Nos encontramos, en verdad, ante un desafío de orden político y cultural, antes que tecnológico. Este desafío se expresa, en primer término, en la necesidad de encarar el paso del frágil consenso en torno al desarrollo sostenible, a la construcción de uno nuevo, referido a la creación de las condiciones que permitan la sostenibilidad del desarrollo de nuestra especie en un futuro a la vez cercano e incierto.

Esta tarea exige, sin duda, superar la ignorante arrogancia que confunde el proceso general del desarrollo humano con la forma histórica particular de ese proceso que ahora ha entrado en crisis.

Para eso, a su vez, es imprescindible superar toda arrogancia que limite la posibilidad de incorporar a una visión nueva de nuestro lugar y nuestra responsabilidad en el mundo todas las conquistas y todos los sueños del pasado que hoy nos corresponde superar.

Desde allí, podremos contribuir a la construcción de la cultura que llegue a expresar el interés general de los humanos en establecer los fundamentos de una sociedad capaz de sobrevivir al desastre ambiental creado por la nuestra, y convertir de posible en probable la transición a un mundo nuevo.
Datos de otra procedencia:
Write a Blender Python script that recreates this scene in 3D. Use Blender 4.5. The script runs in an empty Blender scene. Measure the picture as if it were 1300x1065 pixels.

Y para llegar allí, y persistir en la tarea hasta culminarla, convendrá, siempre, atender a la advertencia con que acompañara Martí su llamado a construir una sociedad y una cultura nuevas en su patria cubana y en la América nuestra:

“Estudien, los que pretenden opinar. No se opina con la fantasía, ni con el deseo, sino con la realidad conocida, con la realidad hirviente en las manos enérgicas y sinceras que se entran a buscarla por lo difícil y oscuro del mundo. Evitar lo pasado y componernos en lo presente, para un porvenir confuso al principio, y seguro luego por la administración justiciera y total de la libertad culta y trabajadora: ésa es la obligación, y la cumplimos”.